Drivers will control how much battery they harvest on approach to a corner, how much they deploy on exit, and how aggressively they defend when the car behind chooses to attack. It turns the act of overtaking from something automated into something expressive.
Early driver feedback hints at the scale of the reset. Several have suggested that the classic long-straight, heavy-braking pass might no longer be the default, predicting that moves could appear in what today look like ‘obscure’ corners – places where a rival runs out of electrical energy or misjudges their harvesting. Little lapses in energy timing could be punished instantly. The loss of DRS could force an entirely new vocabulary of moves into existence.
“I think the way the rules are at the moment, they will be busier in the cockpit,” said Williams team boss James Vowles last year. “I don’t think that’s a bad thing. I think you’ll get those that come out on top as a result of it — those that are completely in control of the car and its behaviours and then thinking outside the box.
“The areas that are different… probably the right way of putting it to you is, you can almost fill the entire battery in one braking zone, but you can deplete it in one straight. That’s for sure. And so that creates a very different dynamic to [last] year.”
Two active flaps on the front wing can be opened, below, to give more speed
Closed for slow speed but opened, above, for low drag – and overtaking
Multi-layered energy racing
Where the current era is built around a simple attacker’s advantage – the car behind gets the drag reduction and can launch a move – the 2026 concept is built on mutual optionality.
Both drivers will have offensive and defensive modes through the lap. The car behind can deploy aggressively to force a gap; the car ahead can answer back with its own defensive squeeze of electrical power. Suddenly, the pass becomes a negotiation rather than a foregone conclusion.

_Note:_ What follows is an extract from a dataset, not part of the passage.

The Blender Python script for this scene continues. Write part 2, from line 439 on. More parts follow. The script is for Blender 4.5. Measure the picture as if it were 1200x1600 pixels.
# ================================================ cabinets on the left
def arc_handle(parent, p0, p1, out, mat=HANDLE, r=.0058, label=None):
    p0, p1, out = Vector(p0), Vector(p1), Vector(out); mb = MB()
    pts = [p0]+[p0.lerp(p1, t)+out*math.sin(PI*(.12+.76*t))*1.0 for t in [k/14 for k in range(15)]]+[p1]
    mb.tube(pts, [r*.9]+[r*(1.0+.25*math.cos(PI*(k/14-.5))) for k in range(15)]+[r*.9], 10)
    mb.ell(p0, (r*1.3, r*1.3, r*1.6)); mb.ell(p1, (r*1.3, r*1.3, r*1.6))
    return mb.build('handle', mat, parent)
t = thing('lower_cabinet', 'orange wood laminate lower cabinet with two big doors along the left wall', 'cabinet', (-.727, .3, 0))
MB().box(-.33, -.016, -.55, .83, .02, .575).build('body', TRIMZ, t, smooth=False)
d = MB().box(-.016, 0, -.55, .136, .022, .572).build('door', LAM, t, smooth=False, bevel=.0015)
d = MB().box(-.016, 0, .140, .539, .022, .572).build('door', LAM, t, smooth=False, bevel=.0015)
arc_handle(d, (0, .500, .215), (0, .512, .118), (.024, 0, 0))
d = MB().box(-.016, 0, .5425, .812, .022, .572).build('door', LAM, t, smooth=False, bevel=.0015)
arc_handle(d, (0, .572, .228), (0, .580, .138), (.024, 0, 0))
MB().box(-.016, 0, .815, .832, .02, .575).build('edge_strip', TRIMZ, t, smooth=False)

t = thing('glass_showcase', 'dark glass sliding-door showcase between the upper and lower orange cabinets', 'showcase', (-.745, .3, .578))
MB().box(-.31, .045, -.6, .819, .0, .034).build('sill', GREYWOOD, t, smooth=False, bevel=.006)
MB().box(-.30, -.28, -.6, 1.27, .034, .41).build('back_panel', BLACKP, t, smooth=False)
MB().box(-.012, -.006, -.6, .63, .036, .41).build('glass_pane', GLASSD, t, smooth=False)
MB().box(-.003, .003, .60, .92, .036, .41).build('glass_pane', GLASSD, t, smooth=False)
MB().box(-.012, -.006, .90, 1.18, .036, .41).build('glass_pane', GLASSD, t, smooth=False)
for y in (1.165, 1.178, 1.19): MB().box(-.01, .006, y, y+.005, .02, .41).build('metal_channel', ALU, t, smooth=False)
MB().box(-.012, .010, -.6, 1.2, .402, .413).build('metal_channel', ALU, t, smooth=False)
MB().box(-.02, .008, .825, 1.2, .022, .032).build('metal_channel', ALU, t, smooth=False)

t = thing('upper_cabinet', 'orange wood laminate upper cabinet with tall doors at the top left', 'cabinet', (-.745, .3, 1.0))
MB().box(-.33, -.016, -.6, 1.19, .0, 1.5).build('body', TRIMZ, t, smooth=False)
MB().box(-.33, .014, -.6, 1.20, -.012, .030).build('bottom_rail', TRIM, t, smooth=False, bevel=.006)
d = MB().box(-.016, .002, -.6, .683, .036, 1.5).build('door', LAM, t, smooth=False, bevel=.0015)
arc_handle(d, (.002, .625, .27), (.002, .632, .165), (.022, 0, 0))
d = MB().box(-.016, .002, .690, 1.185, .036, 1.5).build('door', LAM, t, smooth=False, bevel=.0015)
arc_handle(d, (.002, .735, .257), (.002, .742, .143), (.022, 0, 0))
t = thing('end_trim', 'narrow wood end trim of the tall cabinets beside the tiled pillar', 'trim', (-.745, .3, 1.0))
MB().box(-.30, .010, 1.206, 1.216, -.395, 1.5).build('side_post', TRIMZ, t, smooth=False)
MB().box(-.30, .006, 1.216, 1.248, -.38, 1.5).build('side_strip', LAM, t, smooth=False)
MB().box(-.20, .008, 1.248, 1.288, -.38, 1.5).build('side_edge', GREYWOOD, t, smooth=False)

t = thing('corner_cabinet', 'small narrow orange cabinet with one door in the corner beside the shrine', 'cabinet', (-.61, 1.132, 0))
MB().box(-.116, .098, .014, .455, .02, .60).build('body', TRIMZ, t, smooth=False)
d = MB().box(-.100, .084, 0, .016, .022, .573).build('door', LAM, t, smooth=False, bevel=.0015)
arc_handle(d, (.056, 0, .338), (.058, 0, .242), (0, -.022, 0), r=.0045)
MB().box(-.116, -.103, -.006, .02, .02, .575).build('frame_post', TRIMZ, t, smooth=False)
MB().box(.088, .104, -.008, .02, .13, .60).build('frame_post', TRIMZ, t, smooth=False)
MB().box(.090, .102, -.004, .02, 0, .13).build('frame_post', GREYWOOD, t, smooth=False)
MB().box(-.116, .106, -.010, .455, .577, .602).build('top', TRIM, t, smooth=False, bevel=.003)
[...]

That negotiation is already being felt inside teams. After months of simulator work on early car models, Vowles says drivers went through a rapid evolution in how they understood the new racecraft. “The overtaking will be different, but it will happen,” Vowles explained. “It’ll just be in a different way to what you’re used to. The drivers had a go once and thought, ‘this isn’t great.’ Then the second time, went, ‘that’s interesting.’ Then by the third or fourth time – as they’re race drivers – they were really into it. And there’s a very different way of optimising it as a solution, and they can see how the advantage can come in.”
That idea – that overtaking becomes a learned skill rather than a pre-defined exchange – is central to how teams see 2026 unfolding. As Vowles put it, the learning curve is steep and ongoing. “The challenge is that everything changes. There’s a lot of learning we’re going through almost week by week, especially on the energy side — how do we use it in the most efficient way possible?”

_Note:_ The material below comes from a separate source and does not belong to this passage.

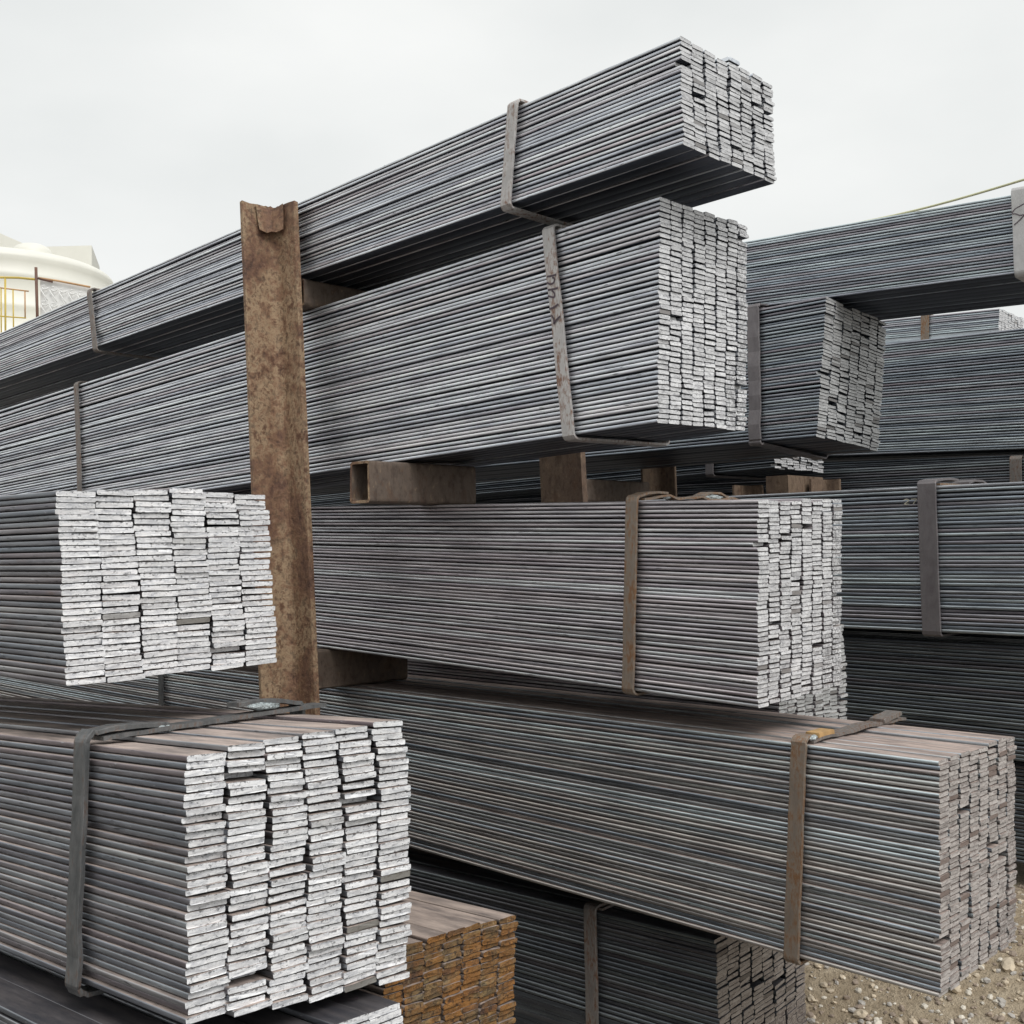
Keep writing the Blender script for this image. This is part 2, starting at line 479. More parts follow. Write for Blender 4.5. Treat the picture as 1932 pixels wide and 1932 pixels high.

The result is a racing model where overtaking depends less on geography and more on timing. Opportunities may emerge where no one expects them. Conversely, famous passing points may become easier to defend.

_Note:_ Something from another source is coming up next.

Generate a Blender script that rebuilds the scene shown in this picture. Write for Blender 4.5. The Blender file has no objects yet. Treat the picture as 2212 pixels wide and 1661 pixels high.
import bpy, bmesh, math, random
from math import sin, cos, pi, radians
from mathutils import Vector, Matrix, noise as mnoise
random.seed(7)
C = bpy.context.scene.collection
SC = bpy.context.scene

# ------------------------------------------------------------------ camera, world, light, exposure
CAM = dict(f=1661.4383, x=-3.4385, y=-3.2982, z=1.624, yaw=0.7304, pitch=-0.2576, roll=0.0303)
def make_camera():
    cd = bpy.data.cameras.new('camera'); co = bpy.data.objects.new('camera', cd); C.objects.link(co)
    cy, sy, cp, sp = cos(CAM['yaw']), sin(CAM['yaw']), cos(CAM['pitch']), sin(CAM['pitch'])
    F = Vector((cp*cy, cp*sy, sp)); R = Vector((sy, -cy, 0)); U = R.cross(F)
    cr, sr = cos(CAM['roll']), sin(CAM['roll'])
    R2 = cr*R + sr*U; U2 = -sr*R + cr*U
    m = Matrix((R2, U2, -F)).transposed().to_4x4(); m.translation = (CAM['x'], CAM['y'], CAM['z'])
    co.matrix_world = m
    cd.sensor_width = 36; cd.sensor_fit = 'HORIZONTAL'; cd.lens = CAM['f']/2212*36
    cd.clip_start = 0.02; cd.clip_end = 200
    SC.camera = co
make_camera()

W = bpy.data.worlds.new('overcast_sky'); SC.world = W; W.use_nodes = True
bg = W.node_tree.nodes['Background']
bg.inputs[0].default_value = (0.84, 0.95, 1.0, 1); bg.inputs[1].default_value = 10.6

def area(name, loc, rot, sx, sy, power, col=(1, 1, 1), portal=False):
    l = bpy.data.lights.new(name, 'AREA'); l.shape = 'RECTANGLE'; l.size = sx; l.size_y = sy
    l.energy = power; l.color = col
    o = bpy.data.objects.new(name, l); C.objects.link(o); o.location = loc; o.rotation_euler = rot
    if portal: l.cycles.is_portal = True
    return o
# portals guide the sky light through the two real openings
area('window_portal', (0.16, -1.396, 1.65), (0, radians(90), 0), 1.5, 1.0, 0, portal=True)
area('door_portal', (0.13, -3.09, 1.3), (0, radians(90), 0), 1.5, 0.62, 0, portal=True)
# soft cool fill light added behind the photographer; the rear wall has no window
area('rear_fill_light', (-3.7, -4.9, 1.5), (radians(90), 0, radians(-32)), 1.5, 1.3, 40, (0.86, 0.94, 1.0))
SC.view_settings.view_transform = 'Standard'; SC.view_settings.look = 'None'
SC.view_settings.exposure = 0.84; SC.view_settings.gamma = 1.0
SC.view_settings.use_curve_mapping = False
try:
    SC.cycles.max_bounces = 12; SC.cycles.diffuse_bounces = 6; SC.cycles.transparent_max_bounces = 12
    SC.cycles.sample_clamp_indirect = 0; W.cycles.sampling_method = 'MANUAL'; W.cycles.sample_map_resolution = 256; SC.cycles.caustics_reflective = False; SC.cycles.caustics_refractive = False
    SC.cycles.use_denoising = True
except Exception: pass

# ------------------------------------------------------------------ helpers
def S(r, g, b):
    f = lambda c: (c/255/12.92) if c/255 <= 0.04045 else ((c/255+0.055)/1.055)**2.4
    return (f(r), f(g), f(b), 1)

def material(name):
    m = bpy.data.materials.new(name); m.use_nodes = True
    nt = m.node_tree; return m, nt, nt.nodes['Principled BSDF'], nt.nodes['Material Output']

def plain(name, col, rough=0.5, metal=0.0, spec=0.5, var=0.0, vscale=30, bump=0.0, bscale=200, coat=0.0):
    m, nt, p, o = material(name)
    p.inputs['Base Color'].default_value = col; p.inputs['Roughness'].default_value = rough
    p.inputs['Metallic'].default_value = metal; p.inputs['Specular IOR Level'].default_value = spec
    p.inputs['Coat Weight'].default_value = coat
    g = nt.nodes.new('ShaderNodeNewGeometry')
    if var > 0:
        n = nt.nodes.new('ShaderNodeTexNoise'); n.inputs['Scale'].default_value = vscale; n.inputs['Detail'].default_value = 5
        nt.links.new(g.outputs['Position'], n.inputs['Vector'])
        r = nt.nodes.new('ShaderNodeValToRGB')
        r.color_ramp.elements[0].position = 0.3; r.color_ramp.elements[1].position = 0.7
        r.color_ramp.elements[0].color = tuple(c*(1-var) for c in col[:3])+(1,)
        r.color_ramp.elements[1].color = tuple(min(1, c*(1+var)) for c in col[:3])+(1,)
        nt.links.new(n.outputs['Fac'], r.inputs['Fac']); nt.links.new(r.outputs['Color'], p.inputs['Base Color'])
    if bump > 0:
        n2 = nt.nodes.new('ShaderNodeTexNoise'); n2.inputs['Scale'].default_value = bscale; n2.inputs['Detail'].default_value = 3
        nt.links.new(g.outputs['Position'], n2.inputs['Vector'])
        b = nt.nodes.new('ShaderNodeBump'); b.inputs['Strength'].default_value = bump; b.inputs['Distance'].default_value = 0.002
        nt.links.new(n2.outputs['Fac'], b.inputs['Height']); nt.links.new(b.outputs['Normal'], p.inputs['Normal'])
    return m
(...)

Drivers can expect to be a lot busier this year, using battery systems to facilitate attack and defence
How overtaking zones might change
One of the most intriguing consequences of the new rules is that circuits could develop ‘dynamic’ overtaking zones – places that only become viable when a driver’s energy window is favourable. Instead of DRS straights being baked into the race narrative, each lap might carry its own set of passing hotspots.
Vowles said that manual energy deployment and active aero will shift overtaking opportunities to unexpected areas. “You’ll probably protect the regions with energy deployment where overtaking is most likely to happen. So, taking Monaco, I think it’s unlikely you’ll get a differential through there. But I think you’ll move away from, say, Spa – your typical overtaking point is, for example, up into Turn 5. That’s one of the main areas. Actually, it opens up the door for a few other areas around that lap.”
That line – “it opens up the door” – is essentially the basis of the new rules. Traditional passing zones may remain important, but they lose their monopoly. The interplay of harvesting, deployment, and active aero could produce opportunities elsewhere, in smaller corners, in rhythm sections, or in places where the delta is created by battery cycles.
Shorter straights, usually dismissed as transitional pieces of a lap, could become overtaking zones. A rival emerging from a technical sequence with insufficient harvest may find themselves vulnerable on even a 200-metre burst to the next braking point.
Drivers have hinted that these ‘non-corners’ and mini-straights might become the real battlegrounds, especially early in the season when teams are still discovering optimal deployment and aero strategies. Even mid-corner behaviour may shift. With the hybrid system’s greater reliance on harvesting under braking and coasting, the energy state of a car at turn-in becomes a tactical variable.
A driver who has harvested aggressively into the previous corner might enjoy better traction on exit; one who has been forced to defend earlier in the lap might be caught flat-footed as the electrical system rebuilds. Suddenly, a corner that has never hosted an overtake might open up for a decisive lunge because one driver’s battery window fell at the wrong moment.
Active aero isn’t just a replacement for DRS – it fundamentally changes how cars approach racing. Drivers will be thinking not just about slipstream and braking points, but about when to toggle aero states and how their energy strategy intersects with those decisions.